Wrote Martin Amis, in the introduction to "Philip Larkin Poems: Selected by Martin Amis," which I've been reading lately.

I bought this book after listening to the Larkin episode of "Frank Skinner's Poetry Podcast," but that Martin Amis introduction did not spring to mind when I was reading the Martin Amis obituaries this morning, though I was trying to remember what small part of his writings I may have read.

May 17, 2023

"One of China’s leading comedy show companies has been fined £1.68m after... one of its comedians... told of watching two stray dogs he had adopted chase a squirrel."

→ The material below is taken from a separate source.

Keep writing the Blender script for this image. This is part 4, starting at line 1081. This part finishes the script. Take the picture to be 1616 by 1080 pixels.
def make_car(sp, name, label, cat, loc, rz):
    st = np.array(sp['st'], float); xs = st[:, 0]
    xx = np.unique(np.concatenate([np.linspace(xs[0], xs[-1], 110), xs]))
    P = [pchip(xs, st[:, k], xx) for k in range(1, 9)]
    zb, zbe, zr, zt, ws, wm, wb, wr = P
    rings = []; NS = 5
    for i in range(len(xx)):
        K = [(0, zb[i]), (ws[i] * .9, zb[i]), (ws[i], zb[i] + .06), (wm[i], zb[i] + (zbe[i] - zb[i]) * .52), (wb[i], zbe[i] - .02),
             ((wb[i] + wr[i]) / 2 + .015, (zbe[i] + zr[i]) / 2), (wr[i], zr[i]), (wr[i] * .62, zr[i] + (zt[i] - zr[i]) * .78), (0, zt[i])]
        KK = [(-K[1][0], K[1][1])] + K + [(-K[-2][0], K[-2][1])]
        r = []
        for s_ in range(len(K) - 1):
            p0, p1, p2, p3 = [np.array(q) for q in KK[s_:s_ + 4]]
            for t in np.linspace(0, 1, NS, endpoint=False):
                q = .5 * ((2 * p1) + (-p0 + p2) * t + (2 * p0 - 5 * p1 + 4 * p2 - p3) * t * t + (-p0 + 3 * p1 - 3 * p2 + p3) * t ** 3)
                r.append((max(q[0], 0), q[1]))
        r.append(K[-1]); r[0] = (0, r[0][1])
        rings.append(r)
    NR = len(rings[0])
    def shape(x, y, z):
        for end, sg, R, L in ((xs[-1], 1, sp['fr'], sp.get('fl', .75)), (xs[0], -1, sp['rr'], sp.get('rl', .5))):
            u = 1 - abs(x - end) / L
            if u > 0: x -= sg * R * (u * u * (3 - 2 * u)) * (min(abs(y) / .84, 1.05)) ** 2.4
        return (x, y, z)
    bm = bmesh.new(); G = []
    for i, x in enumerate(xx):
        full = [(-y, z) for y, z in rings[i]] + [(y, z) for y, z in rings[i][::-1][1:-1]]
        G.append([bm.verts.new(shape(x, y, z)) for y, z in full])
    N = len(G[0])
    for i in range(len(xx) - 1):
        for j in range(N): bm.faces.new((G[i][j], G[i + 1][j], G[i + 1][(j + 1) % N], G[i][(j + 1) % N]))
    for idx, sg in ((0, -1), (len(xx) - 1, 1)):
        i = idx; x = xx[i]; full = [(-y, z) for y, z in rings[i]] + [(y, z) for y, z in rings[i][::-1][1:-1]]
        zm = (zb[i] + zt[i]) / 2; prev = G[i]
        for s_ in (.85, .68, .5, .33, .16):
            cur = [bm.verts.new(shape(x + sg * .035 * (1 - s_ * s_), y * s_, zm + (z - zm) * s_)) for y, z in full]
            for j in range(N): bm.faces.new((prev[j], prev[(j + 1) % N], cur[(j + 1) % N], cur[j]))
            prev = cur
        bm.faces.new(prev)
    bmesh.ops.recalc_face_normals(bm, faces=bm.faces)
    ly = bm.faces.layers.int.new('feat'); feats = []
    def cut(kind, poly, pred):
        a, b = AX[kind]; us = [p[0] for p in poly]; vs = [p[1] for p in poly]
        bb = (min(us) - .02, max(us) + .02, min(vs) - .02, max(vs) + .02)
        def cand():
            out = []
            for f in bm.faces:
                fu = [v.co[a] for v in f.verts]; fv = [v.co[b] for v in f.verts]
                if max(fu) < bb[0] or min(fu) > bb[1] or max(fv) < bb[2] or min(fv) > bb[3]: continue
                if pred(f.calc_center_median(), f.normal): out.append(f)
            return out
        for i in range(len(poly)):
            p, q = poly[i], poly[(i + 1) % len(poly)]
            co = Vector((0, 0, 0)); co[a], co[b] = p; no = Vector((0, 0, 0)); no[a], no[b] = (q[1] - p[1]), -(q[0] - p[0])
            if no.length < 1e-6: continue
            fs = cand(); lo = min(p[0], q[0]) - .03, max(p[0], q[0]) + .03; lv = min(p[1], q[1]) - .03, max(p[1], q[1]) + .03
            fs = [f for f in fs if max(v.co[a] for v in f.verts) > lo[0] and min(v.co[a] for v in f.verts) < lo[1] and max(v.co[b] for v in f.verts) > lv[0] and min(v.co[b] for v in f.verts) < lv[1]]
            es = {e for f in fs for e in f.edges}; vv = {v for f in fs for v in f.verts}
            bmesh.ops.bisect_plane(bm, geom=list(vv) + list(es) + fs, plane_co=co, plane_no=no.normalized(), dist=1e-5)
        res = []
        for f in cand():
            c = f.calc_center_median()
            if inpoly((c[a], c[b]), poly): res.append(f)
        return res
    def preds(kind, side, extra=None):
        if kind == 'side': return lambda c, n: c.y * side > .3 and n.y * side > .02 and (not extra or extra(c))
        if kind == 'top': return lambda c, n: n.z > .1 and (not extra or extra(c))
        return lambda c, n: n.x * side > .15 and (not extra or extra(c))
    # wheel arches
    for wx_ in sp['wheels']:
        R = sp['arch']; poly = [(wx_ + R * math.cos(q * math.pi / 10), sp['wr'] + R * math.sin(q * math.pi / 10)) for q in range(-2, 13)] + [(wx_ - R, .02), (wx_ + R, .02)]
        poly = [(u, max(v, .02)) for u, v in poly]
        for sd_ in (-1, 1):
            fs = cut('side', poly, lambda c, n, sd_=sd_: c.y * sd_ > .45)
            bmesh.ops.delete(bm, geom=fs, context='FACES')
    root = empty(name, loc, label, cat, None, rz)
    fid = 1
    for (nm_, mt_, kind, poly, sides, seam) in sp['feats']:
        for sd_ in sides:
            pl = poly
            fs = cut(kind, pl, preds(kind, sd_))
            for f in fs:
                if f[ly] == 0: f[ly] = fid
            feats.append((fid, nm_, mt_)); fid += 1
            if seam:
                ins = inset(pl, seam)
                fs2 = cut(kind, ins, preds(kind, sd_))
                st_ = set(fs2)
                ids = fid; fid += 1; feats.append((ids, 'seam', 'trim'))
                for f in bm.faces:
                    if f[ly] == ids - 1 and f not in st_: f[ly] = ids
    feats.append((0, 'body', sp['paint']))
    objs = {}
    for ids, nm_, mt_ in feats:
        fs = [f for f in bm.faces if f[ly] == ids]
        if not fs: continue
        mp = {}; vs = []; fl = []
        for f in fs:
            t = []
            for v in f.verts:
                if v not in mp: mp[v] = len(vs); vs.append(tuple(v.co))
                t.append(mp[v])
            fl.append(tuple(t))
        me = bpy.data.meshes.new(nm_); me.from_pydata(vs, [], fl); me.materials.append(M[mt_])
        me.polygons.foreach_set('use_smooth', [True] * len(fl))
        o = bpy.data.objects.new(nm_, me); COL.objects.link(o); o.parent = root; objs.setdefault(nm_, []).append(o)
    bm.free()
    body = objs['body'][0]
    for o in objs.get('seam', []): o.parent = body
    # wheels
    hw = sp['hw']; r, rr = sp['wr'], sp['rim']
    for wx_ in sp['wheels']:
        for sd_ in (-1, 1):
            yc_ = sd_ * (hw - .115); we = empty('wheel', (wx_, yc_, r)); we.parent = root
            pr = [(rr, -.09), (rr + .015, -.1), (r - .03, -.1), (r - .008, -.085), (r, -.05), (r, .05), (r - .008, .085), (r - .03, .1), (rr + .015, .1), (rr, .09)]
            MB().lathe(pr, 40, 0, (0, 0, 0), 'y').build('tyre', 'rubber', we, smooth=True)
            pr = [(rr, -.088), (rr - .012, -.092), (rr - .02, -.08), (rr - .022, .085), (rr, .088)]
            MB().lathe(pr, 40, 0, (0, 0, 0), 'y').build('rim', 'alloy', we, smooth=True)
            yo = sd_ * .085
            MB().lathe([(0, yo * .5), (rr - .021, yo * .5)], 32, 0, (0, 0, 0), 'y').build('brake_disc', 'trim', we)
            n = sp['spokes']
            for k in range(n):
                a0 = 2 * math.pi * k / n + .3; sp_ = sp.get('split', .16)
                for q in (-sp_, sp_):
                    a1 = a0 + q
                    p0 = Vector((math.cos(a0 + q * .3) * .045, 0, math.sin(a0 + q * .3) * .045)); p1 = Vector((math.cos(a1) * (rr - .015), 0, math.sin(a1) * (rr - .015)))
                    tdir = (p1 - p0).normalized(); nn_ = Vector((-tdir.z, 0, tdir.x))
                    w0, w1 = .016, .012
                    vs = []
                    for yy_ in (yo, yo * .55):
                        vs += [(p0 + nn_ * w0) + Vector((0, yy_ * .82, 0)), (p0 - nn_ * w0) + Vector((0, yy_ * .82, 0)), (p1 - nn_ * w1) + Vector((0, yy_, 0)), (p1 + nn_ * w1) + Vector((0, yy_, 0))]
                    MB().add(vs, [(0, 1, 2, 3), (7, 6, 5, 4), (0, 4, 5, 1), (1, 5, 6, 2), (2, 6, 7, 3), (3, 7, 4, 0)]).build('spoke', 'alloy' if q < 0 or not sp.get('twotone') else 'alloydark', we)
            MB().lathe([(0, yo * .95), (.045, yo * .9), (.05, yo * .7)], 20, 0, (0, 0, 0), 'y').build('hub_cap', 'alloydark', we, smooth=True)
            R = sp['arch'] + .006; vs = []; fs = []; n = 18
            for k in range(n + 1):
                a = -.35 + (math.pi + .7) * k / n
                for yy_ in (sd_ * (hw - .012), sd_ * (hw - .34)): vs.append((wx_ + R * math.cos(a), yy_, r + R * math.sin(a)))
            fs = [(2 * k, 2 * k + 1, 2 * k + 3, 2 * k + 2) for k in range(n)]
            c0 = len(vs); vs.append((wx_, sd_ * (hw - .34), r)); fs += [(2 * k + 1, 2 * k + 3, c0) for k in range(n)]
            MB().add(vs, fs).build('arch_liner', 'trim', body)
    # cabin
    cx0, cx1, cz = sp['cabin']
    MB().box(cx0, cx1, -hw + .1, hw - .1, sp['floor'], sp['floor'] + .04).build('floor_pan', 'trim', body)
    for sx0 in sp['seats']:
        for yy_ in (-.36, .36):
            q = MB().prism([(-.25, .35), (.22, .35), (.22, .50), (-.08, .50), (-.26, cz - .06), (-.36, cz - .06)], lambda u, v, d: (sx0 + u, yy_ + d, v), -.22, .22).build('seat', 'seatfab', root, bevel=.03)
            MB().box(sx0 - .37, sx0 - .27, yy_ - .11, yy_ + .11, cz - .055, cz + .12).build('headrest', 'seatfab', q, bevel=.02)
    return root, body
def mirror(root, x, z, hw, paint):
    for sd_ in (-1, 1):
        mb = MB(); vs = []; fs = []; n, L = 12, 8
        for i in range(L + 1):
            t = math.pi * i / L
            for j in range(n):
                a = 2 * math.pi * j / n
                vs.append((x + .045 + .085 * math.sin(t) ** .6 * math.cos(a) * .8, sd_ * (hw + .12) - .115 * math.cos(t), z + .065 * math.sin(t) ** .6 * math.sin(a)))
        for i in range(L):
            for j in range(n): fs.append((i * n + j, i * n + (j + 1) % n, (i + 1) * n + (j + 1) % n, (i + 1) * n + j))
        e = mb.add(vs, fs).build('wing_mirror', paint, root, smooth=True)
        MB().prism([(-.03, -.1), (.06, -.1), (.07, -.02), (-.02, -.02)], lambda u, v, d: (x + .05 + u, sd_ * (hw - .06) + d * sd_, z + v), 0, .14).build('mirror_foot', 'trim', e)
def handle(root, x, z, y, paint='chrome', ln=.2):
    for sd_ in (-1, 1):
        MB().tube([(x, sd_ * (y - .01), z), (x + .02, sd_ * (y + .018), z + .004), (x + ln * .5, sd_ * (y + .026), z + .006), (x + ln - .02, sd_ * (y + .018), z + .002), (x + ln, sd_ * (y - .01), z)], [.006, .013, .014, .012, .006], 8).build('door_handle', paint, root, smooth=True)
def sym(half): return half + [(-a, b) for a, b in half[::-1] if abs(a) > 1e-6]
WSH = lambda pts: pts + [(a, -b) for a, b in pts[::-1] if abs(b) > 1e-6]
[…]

"The phrase that came to mind, he said, was: 'Fight well, win the battle' – a punchline based on an eight-character slogan that is associated with China’s People’s Liberation Army. In an audio recording that was shared online, the audience can be heard breaking into loud laughs. But a member of the audience reportedly made a complaint... China’s ministry of culture and tourism bureau said... 'We will never allow any company or individual use the Chinese capital as a stage to wantonly slander the glorious image of the PLA'... Discussing the controversy on WeChat, a messaging and social media platform, one commenter wrote: 'The Chinese People’s Liberation Army is sacred and inviolable! The clown will be severely punished!'"

The Guardian reports.

Such a mild joke, but the audience laughed hard. They must really enjoy the opportunity to experience disrespect for the glorious, sacred, inviolable People’s Liberation Army. 

February 26, 2023

I do the NYT crossword every day, and often it contains humor, but I had never, not once, until yesterday, laughed out loud.

It was just a small outburst. A "ha." But it was huge, because I've gotten so many clues over the years that went for humor and not one thing had burst through my steely exterior until yesterday. 

I don't want to spoil the puzzle for you, and frankly, I don't want to have to explain the theme, which is a tad complicated. I'll just say: 88 Across. Finally, a crossword answer that made me laugh.